Child labour Versus quality clothing

Published October 29, 2007

NEW DELHI: Amitosh concentrates as he pulls the loops of thread through tiny plastic beads and sequins on the toddler’s blouse he is making. Dripping with sweat, his hair is thinly coated in dust. In Hindi his name means ‘happiness’. The hand-embroidered garment on which his tiny needle is working bears the distinctive logo of international fashion chain Gap. Amitosh is 10.

The hardships that blight his young life, exposed by an undercover investigation in the back streets of New Delhi, reveal a tragic consequence of the West’s demand for cheap clothing. It exposes how, despite Gap’s rigorous social audit systems launched in 2004 to weed out child labour in its production processes, the system is being abused by unscrupulous subcontractors. The result is that children, in this case working in conditions close to slavery, appear to still be making some of its clothes.

Gap’s own policy is that if it discovers children being used by contractors to make its clothes that contractor must remove the child from the workplace, provide it with access to schooling and a wage, and guarantee the opportunity of work on reaching a legal working age.

It is a policy to stop the abuse of children. And in Amitosh’s case it appears not to have succeeded. Sold into bonded labour by his family this summer, Amitosh works 16 hours a day hand-sewing clothing. Beside him on a wooden stool are his only belongings: a tattered comic, a penknife, a plastic comb and a torn blanket with an elephant motif.

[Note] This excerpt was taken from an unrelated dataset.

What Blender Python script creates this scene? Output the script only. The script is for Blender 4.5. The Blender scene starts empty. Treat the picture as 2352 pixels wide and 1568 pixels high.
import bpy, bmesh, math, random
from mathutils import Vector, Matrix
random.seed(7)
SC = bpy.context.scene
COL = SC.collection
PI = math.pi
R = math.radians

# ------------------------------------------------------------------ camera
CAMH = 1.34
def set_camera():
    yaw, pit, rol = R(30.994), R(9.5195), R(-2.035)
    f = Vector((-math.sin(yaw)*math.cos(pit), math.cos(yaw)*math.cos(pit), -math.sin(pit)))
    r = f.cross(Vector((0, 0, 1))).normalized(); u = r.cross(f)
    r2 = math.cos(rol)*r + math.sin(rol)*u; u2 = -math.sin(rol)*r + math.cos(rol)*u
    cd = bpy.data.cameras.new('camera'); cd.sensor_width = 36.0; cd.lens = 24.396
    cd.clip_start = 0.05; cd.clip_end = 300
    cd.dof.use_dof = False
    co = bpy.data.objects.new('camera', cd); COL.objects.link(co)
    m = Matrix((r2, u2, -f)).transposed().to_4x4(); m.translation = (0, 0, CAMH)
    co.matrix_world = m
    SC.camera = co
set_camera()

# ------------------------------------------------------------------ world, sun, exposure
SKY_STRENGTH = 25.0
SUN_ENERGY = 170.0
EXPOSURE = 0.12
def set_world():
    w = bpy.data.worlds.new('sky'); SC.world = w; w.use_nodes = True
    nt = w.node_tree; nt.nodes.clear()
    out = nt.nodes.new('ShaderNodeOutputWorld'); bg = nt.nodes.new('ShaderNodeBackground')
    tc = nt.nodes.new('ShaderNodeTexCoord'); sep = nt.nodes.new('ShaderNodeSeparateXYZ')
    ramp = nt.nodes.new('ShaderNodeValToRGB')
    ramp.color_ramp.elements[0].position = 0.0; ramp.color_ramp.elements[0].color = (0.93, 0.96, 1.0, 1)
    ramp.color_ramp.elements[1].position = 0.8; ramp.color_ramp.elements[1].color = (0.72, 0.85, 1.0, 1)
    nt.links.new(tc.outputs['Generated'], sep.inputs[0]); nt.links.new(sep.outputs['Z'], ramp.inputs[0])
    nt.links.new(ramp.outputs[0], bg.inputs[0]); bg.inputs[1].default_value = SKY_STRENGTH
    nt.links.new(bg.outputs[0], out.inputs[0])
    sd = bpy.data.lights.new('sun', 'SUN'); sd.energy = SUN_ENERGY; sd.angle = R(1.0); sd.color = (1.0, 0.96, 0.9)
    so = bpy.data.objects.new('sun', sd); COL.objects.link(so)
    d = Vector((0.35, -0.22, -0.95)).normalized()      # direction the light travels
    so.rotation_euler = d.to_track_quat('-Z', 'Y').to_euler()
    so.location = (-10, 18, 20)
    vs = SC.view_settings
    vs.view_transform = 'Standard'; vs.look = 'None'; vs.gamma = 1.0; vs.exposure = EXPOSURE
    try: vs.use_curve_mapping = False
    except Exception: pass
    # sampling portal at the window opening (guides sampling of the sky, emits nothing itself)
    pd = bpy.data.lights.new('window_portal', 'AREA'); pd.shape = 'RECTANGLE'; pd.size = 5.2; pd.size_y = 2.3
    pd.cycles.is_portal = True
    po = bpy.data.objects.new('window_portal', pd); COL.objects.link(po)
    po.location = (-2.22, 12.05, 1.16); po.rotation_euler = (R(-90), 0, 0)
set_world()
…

The derelict industrial unit in which Amitosh and half a dozen other children are working is smeared in filth, the corridors flowing with excrement from a flooded toilet.

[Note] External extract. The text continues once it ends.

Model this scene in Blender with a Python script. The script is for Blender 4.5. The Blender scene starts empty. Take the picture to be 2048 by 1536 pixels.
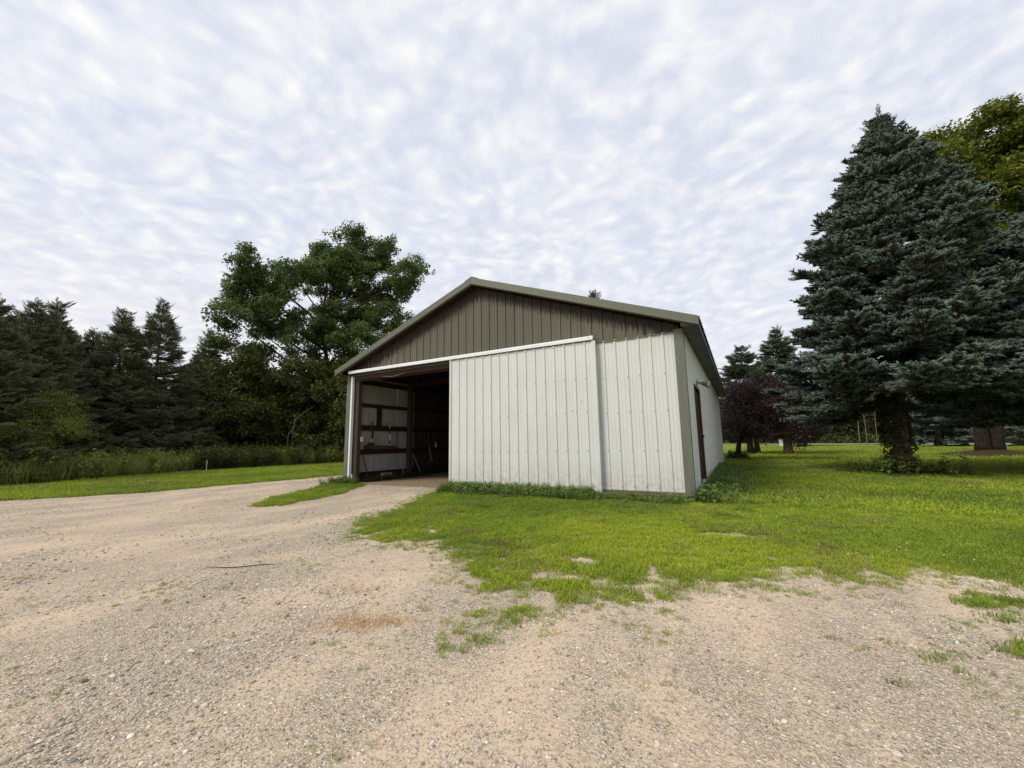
import bpy, bmesh, math, random
import numpy as np
from mathutils import Vector, Matrix, Euler
PI = math.pi
sc = bpy.context.scene
COL = sc.collection
rng = np.random.default_rng(7)
random.seed(7)

# ------------------------------------------------------------------ camera
CAM = np.array([9.9541, -7.9249, 1.072])
YAW, PITCH, ROLL, FPX = math.radians(29.2858), math.radians(8.2647), math.radians(0.8874), 806.626
Fv = np.array([-math.sin(YAW)*math.cos(PITCH), math.cos(YAW)*math.cos(PITCH), math.sin(PITCH)])
_rt = np.array([math.cos(YAW), math.sin(YAW), 0.0]); _up = np.cross(_rt, Fv)
Rv = math.cos(ROLL)*_rt - math.sin(ROLL)*_up
Uv = math.sin(ROLL)*_rt + math.cos(ROLL)*_up
cam_data = bpy.data.cameras.new('camera'); cam = bpy.data.objects.new('camera', cam_data); COL.objects.link(cam)
cam_data.sensor_width = 36; cam_data.lens = FPX/2048*36; cam_data.clip_start = 0.05; cam_data.clip_end = 3000
m = Matrix.Identity(4)
for i in range(3):
    m[i][0] = Rv[i]; m[i][1] = Uv[i]; m[i][2] = -Fv[i]; m[i][3] = CAM[i]
cam.matrix_world = m
sc.camera = cam

# ------------------------------------------------------------------ light
SUN_DIR = Vector((-0.36, -0.60, 0.71)).normalized()       # towards the sun
SUN_EL = math.asin(SUN_DIR.z); SUN_AZ = math.atan2(SUN_DIR.x, SUN_DIR.y)
EXPOSURE = 0.3
sd = bpy.data.lights.new('sun', 'SUN'); sun = bpy.data.objects.new('sun', sd); COL.objects.link(sun)
sd.energy = 2.1; sd.angle = math.radians(22); sd.color = (1.0, 0.94, 0.85)
sun.rotation_euler = SUN_DIR.to_track_quat('Z', 'Y').to_euler()
sc.view_settings.view_transform = 'Standard'; sc.view_settings.look = 'None'
sc.view_settings.exposure = EXPOSURE; sc.view_settings.gamma = 1; sc.view_settings.use_curve_mapping = False
sc.cycles.max_bounces = 6; sc.cycles.diffuse_bounces = 4; sc.cycles.transmission_bounces = 4; sc.cycles.transparent_max_bounces = 4

class NT:
    """small helper round a node tree"""
    def __init__(s, tree): s.t = tree; tree.nodes.clear()
    def n(s, typ, ins=None, **kw):
        nd = s.t.nodes.new(typ)
        for k, v in kw.items(): setattr(nd, k, v)
        for k, v in (ins or {}).items():
            sk = nd.inputs[k]
            if isinstance(v, tuple) and len(v) == 2 and hasattr(v[0], 'outputs'): s.t.links.new(v[0].outputs[v[1]], sk)
            elif hasattr(v, 'outputs'): s.t.links.new(v.outputs[0], sk)
            else: sk.default_value = v
        return nd
    def math(s, op, a, b=0.0, c=0.0, clamp=False):
        return s.n('ShaderNodeMath', {0: a, 1: b, 2: c}, operation=op, use_clamp=clamp)
    def vmath(s, op, a, b=(0, 0, 0)): return s.n('ShaderNodeVectorMath', {0: a, 1: b}, operation=op)
    def noise(s, vec, scale, detail=4, rough=.55, dist=0.0):
        return s.n('ShaderNodeTexNoise', {'Vector': vec, 'Scale': scale, 'Detail': detail, 'Roughness': rough, 'Distortion': dist})
    def voro(s, vec, scale, feature='F1', rand=1.0):
        return s.n('ShaderNodeTexVoronoi', {'Vector': vec, 'Scale': scale, 'Randomness': rand}, feature=feature)
    def ramp(s, fac, stops, interp='LINEAR'):
        r = s.n('ShaderNodeValToRGB', {0: fac}); r.color_ramp.interpolation = interp
        e = r.color_ramp.elements
        while len(e) < len(stops): e.new(.5)
        for i, (p, c) in enumerate(stops):
            e[i].position = p; e[i].color = (*c, 1) if isinstance(c, tuple) else (c, c, c, 1)
        return r
    def mix(s, fac, a, b, blend='MIX'):
        def cc(v): return (*v, 1) if isinstance(v, tuple) and len(v) == 3 and not hasattr(v[0], 'outputs') else v
        return s.n('ShaderNodeMixRGB', {0: fac, 1: cc(a), 2: cc(b)}, blend_type=blend)

# ------------------------------------------------------------------ sky
w = bpy.data.worlds.new('World'); sc.world = w; w.use_nodes = True
T = NT(w.node_tree)
geo = T.n('ShaderNodeNewGeometry')
d = T.vmath('SCALE', (geo, 'Incoming')); d.inputs['Scale'].default_value = -1
sx = T.n('ShaderNodeSeparateXYZ', {0: d})
el = T.math('MAXIMUM', (sx, 2), 0.0)
dz = T.math('ADD', el, 0.20)
px = T.math('DIVIDE', (sx, 0), dz); py = T.math('DIVIDE', (sx, 1), dz)
pv = T.n('ShaderNodeCombineXYZ', {0: px, 1: py, 2: 0.0})
mp = T.n('ShaderNodeMapping', {'Vector': pv, 'Rotation': (0, 0, -YAW + .10), 'Scale': (1.0, 1.0, 1)})
warp = T.noise(mp, 2.0, 3)
wv = T.vmath('SCALE', T.vmath('SUBTRACT', (warp, 1), (.5, .5, .5))); wv.inputs['Scale'].default_value = .28
pw = T.vmath('ADD', mp, wv)
big = T.noise(pw, 1.3, 3)
mid = T.noise(pw, 10.5, 3, .55, .1)
fine = T.noise(pw, 24.0, 3, .55)
cell = T.n('ShaderNodeTexVoronoi', {'Vector': pw, 'Scale': 16.0, 'Smoothness': .8}, feature='SMOOTH_F1')
a = T.math('MULTIPLY', (mid, 0), .42)
a = T.math('MULTIPLY_ADD', (fine, 0), .24, a)
a = T.math('MULTIPLY_ADD', (big, 0), .20, a)
a = T.math('SUBTRACT', a, T.math('MULTIPLY', (cell, 'Distance'), .25))
cl = T.ramp(a, [(.20, (.66, .70, .80)), (.31, (.755, .78, .855)), (.40, (.855, .86, .885)), (.52, (.98, .965, .945))])
# the band near the horizon is hazier and slightly warm low down
hz = T.ramp((sx, 2), [(0.0, 1.0), (.42, 0.0)])
hzc = T.ramp((sx, 2), [(0.0, (.70, .67, .68)), (.16, (.735, .74, .79)), (.42, (.74, .76, .83))])
col = T.mix(T.math('MULTIPLY', hz, .5), cl, hzc)
lf = T.vmath('DOT_PRODUCT', d, (-.97, .20, 0.0)); wf = T.math('MULTIPLY', T.ramp((lf, 'Value'), [(.35, 0.0), (.95, 1.0)]), T.ramp((sx, 2), [(0.0, .8), (.40, 0.0)]))
col = T.mix(T.math('MULTIPLY', wf, .55), col, (.93, .84, .79))
nish = T.n('ShaderNodeTexSky', sky_type='NISHITA', sun_disc=False, sun_elevation=SUN_EL, sun_rotation=SUN_AZ, air_density=1.0, dust_density=1.5)
b1 = T.n('ShaderNodeBackground', {0: nish, 1: 0.10})
b2 = T.n('ShaderNodeBackground', {0: col, 1: 0.90})
mx = T.n('ShaderNodeMixShader', {0: .93, 1: b1, 2: b2})
T.n('ShaderNodeOutputWorld', {0: mx})

# ------------------------------------------------------------------ helpers
def tag(o, label=None, cat=None, group=None, kind=None):
    if label: o['label'] = label
    if cat: o['category'] = cat
    if group: o['group'] = group
    if kind: o['kind'] = kind
    return o
def empty(name, loc=(0, 0, 0), rz=0.0):
    o = bpy.data.objects.new(name, None); COL.objects.link(o); o.location = loc; o.rotation_euler = (0, 0, rz); return o
class MB:
    def __init__(s): s.v = []; s.f = []; s.attr = []
    def quad(s, a, b, c, d):
        k = len(s.v); s.v += [a, b, c, d]; s.f.append((k, k+1, k+2, k+3))
    def box(s, c, size, rot=None):
        k = len(s.v); hx, hy, hz = size[0]/2, size[1]/2, size[2]/2
        P = [Vector((x, y, z)) for x in (-hx, hx) for y in (-hy, hy) for z in (-hz, hz)]
        if rot is not None: P = [rot @ p for p in P]
        s.v += [tuple(p + Vector(c)) for p in P]
        s.f += [tuple(k+i for i in q) for q in ((0, 1, 3, 2), (4, 6, 7, 5), (0, 4, 5, 1), (2, 3, 7, 6), (0, 2, 6, 4), (1, 5, 7, 3))]
    def box2(s, lo, hi): s.box([(a+b)/2 for a, b in zip(lo, hi)], [abs(b-a) for a, b in zip(lo, hi)])
    def bar(s, p, q, wy, wz, up=(0, 0, 1)):
        p, q = Vector(p), Vector(q); x = (q-p).normalized(); u = Vector(up); y = u.cross(x).normalized(); z = x.cross(y)
        s.box(tuple((p+q)/2), ((q-p).length, wy, wz), Matrix((x, y, z)).transposed())
    def tube(s, pts, rad, n=8, cap=True):
        pts = [Vector(p) for p in pts]; k0 = len(s.v)
        rad = rad if hasattr(rad, '__len__') else [rad]*len(pts)
        ref = Vector((0.3, 0.2, 1)) if abs((pts[-1]-pts[0]).normalized().z) < .9 else Vector((1, .1, 0))
        for i, p in enumerate(pts):
            t = (pts[min(i+1, len(pts)-1)] - pts[max(i-1, 0)]).normalized()
            a = t.cross(ref).normalized(); b = t.cross(a)
            for j in range(n):
                an = 2*PI*j/n; s.v.append(tuple(p + (a*math.cos(an)+b*math.sin(an))*rad[i]))
        for i in range(len(pts)-1):
            for j in range(n):
                s.f.append((k0+i*n+j, k0+i*n+(j+1) % n, k0+(i+1)*n+(j+1) % n, k0+(i+1)*n+j))
        if cap:
            s.f.append(tuple(k0+j for j in range(n))[::-1]); s.f.append(tuple(k0+(len(pts)-1)*n+j for j in range(n)))
    def build(s, name, mat, parent=None, smooth=False, bevel=0):
        me = bpy.data.meshes.new(name); me.from_pydata([tuple(v) for v in s.v], [], s.f); me.update()
        if smooth: me.polygons.foreach_set('use_smooth', [True]*len(me.polygons))
        me.materials.append(mat)
        bm = bmesh.new(); bm.from_mesh(me); bmesh.ops.recalc_face_normals(bm, faces=bm.faces)
        if bevel: bmesh.ops.bevel(bm, geom=bm.edges[:], offset=bevel, segments=1, affect='EDGES')
        bm.to_mesh(me); bm.free()
        o = bpy.data.objects.new(name, me); COL.objects.link(o)
        if parent is not None: o.parent = parent
        return o

def pix(u, v, dist):
    """world point that lies at horizontal distance dist, used to lay out the plan of the trees"""
    r = Fv + Rv*(u-1024)/FPX - Uv*(v-768)/FPX
    return CAM + r*dist/math.hypot(r[0], r[1])

def vnoise(x, y, seed=0):
    x = np.asarray(x, float); y = np.asarray(y, float)
    xi = np.floor(x).astype(np.int64); yi = np.floor(y).astype(np.int64); fx = x-xi; fy = y-yi
    fx = fx*fx*(3-2*fx); fy = fy*fy*(3-2*fy)
    def h(a, b):
        n = (a*374761393 + b*668265263 + seed*1442695041) & 0x7fffffff
        n = (n ^ (n >> 13))*1274126177 & 0x7fffffff
        return ((n ^ (n >> 16)) & 0xffff)/65535.0
    return (h(xi, yi)*(1-fx)+h(xi+1, yi)*fx)*(1-fy)+(h(xi, yi+1)*(1-fx)+h(xi+1, yi+1)*fx)*fy
def fbm(x, y, seed=0, o=4):
    r = 0; a = .5
    for i in range(o): r = r+a*vnoise(x*2**i, y*2**i, seed+i*17); a *= .5
    return r/(1-.5**o)
def inpoly(x, y, P):
    x = np.asarray(x); y = np.asarray(y); ins = np.zeros(x.shape, bool); n = len(P)
    for i in range(n):
        x1, y1 = P[i]; x2, y2 = P[(i+1) % n]
        if y1 == y2: continue
        c = ((y1 > y) != (y2 > y)) & (x < (x2-x1)*(y-y1)/(y2-y1)+x1); ins ^= c
    return ins

# ---- scatter: one object whose own mesh holds the variants and the points they stand on
_scatter_tree = None
def scatter_tree():
    global _scatter_tree
    if _scatter_tree: return _scatter_tree
    g = bpy.data.node_groups.new('scatter', 'GeometryNodeTree'); _scatter_tree = g
    g.interface.new_socket('Geometry', in_out='INPUT', socket_type='NodeSocketGeometry')
    g.interface.new_socket('Geometry', in_out='OUTPUT', socket_type='NodeSocketGeometry')
    N = g.nodes.new; L = g.links.new
    gi = N('NodeGroupInput'); go = N('NodeGroupOutput')
    def at(nm, t):
        a = N('GeometryNodeInputNamedAttribute'); a.data_type = t; a.inputs[0].default_value = nm; return a
    ap = at('ispt', 'FLOAT'); sep = N('GeometryNodeSeparateGeometry'); sep.domain = 'POINT'
    L(gi.outputs[0], sep.inputs[0]); L(ap.outputs[0], sep.inputs[1])
    sp = N('GeometryNodeSplitToInstances'); sp.domain = 'FACE'
    av = at('vid', 'INT'); L(sep.outputs[1], sp.inputs[0])
    L(av.outputs[0], sp.inputs['Group ID'])
    ins = N('GeometryNodeInstanceOnPoints'); L(sep.outputs[0], ins.inputs['Points']); L(sp.outputs[0], ins.inputs['Instance'])
    ins.inputs['Pick Instance'].default_value = True
    ai = at('idx', 'INT'); L(ai.outputs[0], ins.inputs['Instance Index'])
    ar = at('rot', 'FLOAT_VECTOR'); e2r = N('FunctionNodeEulerToRotation'); L(ar.outputs[0], e2r.inputs[0]); L(e2r.outputs[0], ins.inputs['Rotation'])
    asl = at('scl', 'FLOAT_VECTOR'); L(asl.outputs[0], ins.inputs['Scale'])
    L(ins.outputs[0], go.inputs[0]); return g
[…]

Behind the youngsters huge piles of garments labelled Gap — complete with serial numbers for a new line that Gap concedes it has ordered for sale later in the year — lie completed in polythene sacks, with official packaging labels, all for export to Europe and the United States in time for Christmas.

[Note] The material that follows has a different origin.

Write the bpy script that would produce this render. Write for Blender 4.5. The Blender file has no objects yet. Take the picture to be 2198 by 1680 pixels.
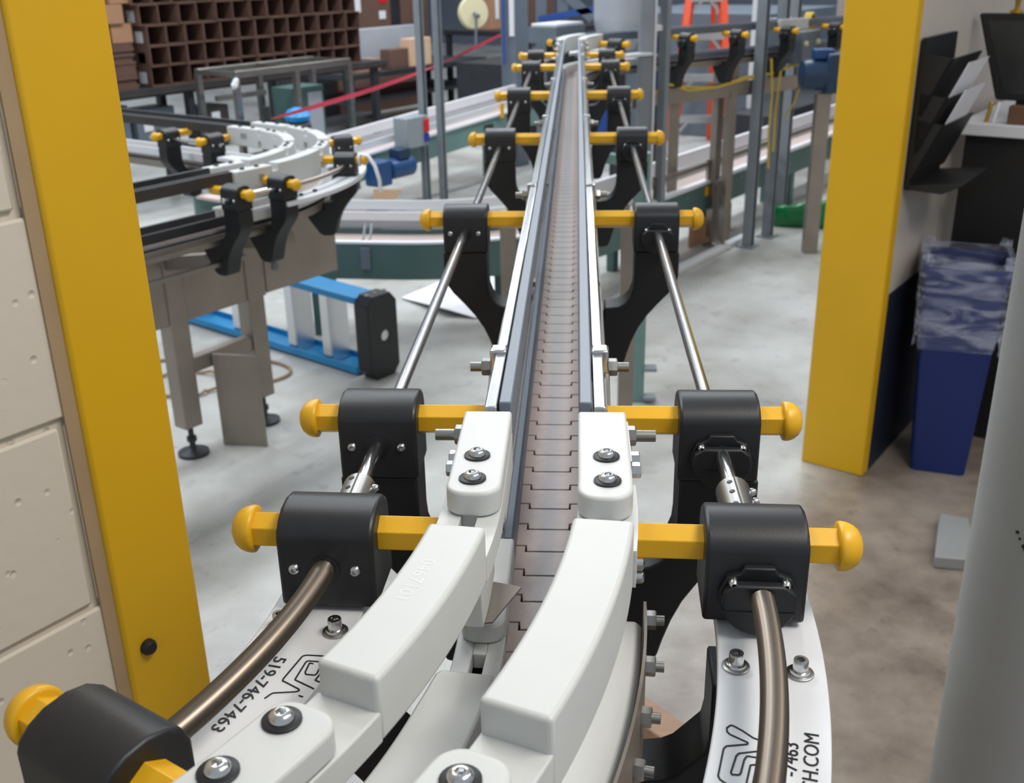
import bpy, math, random
from mathutils import Vector, Matrix

random.seed(7)
SC = bpy.context.scene
COL = SC.collection
PI = math.pi
R_ = math.radians

# ------------------------------------------------------------------ camera
def norm(v):
    l = math.sqrt(sum(a * a for a in v)); return [a / l for a in v]
def dot(a, b): return sum(x * y for x, y in zip(a, b))
def cross(a, b): return [a[1]*b[2]-a[2]*b[1], a[2]*b[0]-a[0]*b[2], a[0]*b[1]-a[1]*b[0]]
FPX = 2260.0
fw = norm([141.0, -930.0, FPX])                    # conveyor direction seen from the lens
dn = norm([0.02, 1.0, (930 - 0.02 * 141) / FPX])   # plumb line seen from the lens
upv = [-a for a in dn]
k = dot(fw, upv); fw = norm([a - k * b for a, b in zip(fw, upv)])
rt = cross(dn, fw)
if rt[0] < 0: rt = [-a for a in rt]
camd = bpy.data.cameras.new('camera')
cam = bpy.data.objects.new('camera', camd); COL.objects.link(cam)
ax = Vector((rt[0], fw[0], upv[0])); ay = -Vector((rt[1], fw[1], upv[1])); az = -Vector((rt[2], fw[2], upv[2]))
M4 = Matrix(((ax.x, ay.x, az.x, 0.0235), (ax.y, ay.y, az.y, 0.0), (ax.z, ay.z, az.z, 1.471), (0, 0, 0, 1)))
cam.matrix_world = M4
camd.sensor_width = 36.0
camd.lens = FPX / 2198.0 * 36.0
camd.clip_start = 0.02; camd.clip_end = 100
camd.dof.use_dof = True
camd.dof.focus_distance = 0.72
camd.dof.aperture_fstop = 15.0
SC.camera = cam

# ------------------------------------------------------------------ light and exposure
SC.view_settings.view_transform = 'Standard'
SC.view_settings.look = 'None'
SC.view_settings.gamma = 1.0
SC.view_settings.exposure = 0.0
SC.view_settings.use_curve_mapping = False
W = bpy.data.worlds.new('hall_ambient'); SC.world = W; W.use_nodes = True
W.node_tree.nodes['Background'].inputs[0].default_value = (0.80, 0.90, 1.0, 1)
W.node_tree.nodes['Background'].inputs[1].default_value = 0.50

U = Vector((0.537, 0.8436, 0)); N = Vector((0.8436, -0.537, 0)); WALL_ROT = math.atan2(0.8436, 0.537)
def st(s, t, z=0.0): return Vector((U.x*s + N.x*t, U.y*s + N.y*t, z))   # along the wall, out of the wall

def lamp(name, loc, sx, sy, power, col, rotz=WALL_ROT):
    d = bpy.data.lights.new(name, 'AREA'); d.shape = 'RECTANGLE'; d.size = sx; d.size_y = sy
    d.energy = power; d.color = col
    o = bpy.data.objects.new(name, d); COL.objects.link(o); o.location = loc; o.rotation_euler = (0, 0, rotz)
    return o
for i, (s, t) in enumerate(((1.2, -3.0), (4.6, -3.4), (7.6, -3.0), (2.0, -6.2), (5.4, -6.6), (9.5, -6.0), (10.5, -2.2))):
    lamp('high_bay_lamp', st(s, t, 4.6), 2.4, 0.5, 100, (0.93, 0.97, 1.0))
lamp('near_room_lamp', st(0.9, 0.75, 2.9), 1.2, 0.6, 42, (1.0, 0.93, 0.84))
lamp('near_room_lamp', st(3.0, 1.2, 2.9), 1.2, 0.6, 14, (1.0, 0.90, 0.80))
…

The discovery of the sweatshop has the potential to cause major embarrassment for Gap. Last week, a spokesman admitted that children appeared to have been caught up in the production process and rather than risk selling garments made by children it vowed it would withdraw tens of thousands of items identified by this reporter.

Gap has huge contracts in India, but over the past decade, India has also become the world capital for child labour. According to the UN, child labour contributes an estimated 20 per cent of India’s gross national product with 55 million children aged from five to 14 employed.